Trois mouvements pour reconnecter innovation, IA frugale et limites planétaires
Face à ces tensions, trois mouvements me semblent structurants. D’abord, faire bouger nos imaginaires et oser choisir nos innovations. Il s’agit d’imaginer des futurs désirables au-delà de l’abondance insouciante et d’assumer que tous les cas d’usage IA ne se valent pas : certains renforcent des services essentiels, d’autres relèvent du gadget. Ensuite, articuler innovation et IA utile, frugale, responsable. Il ne s’agit pas de « faire moins d’IA » par principe, mais de la déployer là où l’effet net est réellement positif à l’échelle du système, en intégrant bénéfices et coûts – stratégiques, économiques, matériels, énergétiques, sociaux et organisationnels. Enfin, inventer un marketing adapté pour l’IA frugale et responsable. Plutôt que le rouleau compresseur des promesses d’illimité et de performance, il nous faut des récits de transformations progressives, des promesses mesurées appuyées sur des indicateurs transparents et la capacité à dire ce que l’on choisit de ne pas faire.
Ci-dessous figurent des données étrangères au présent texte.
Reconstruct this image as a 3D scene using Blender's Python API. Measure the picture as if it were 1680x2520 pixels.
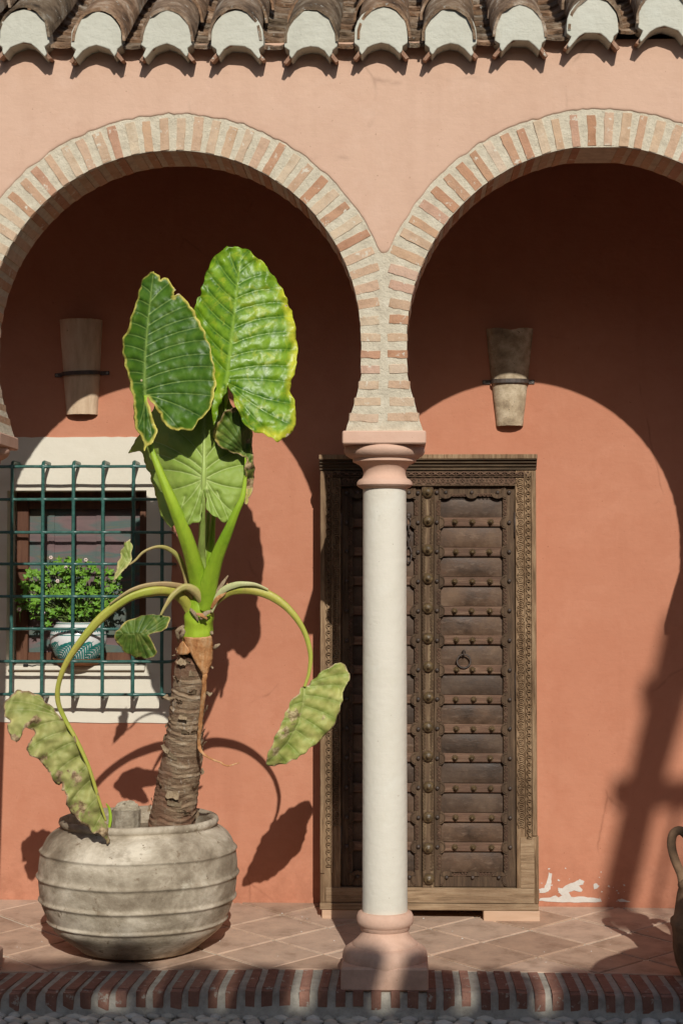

De l’abondance insouciante à la maîtrise lucide
Les limites planétaires sont des garde-fous pour préserver nos marges de liberté collective. À nous de déployer l’IA en respectant ces garde-fous, en rendant visibles les coûts cachés et en orientant l’innovation vers les chantiers vraiment utiles. C’est à ce prix que nous passerons de l’abondance insouciante à une maîtrise lucide, où l’IA, l’eau et la mode ne seront plus des illusions d’illimité, mais des choix assumés dans un monde de ressources finies.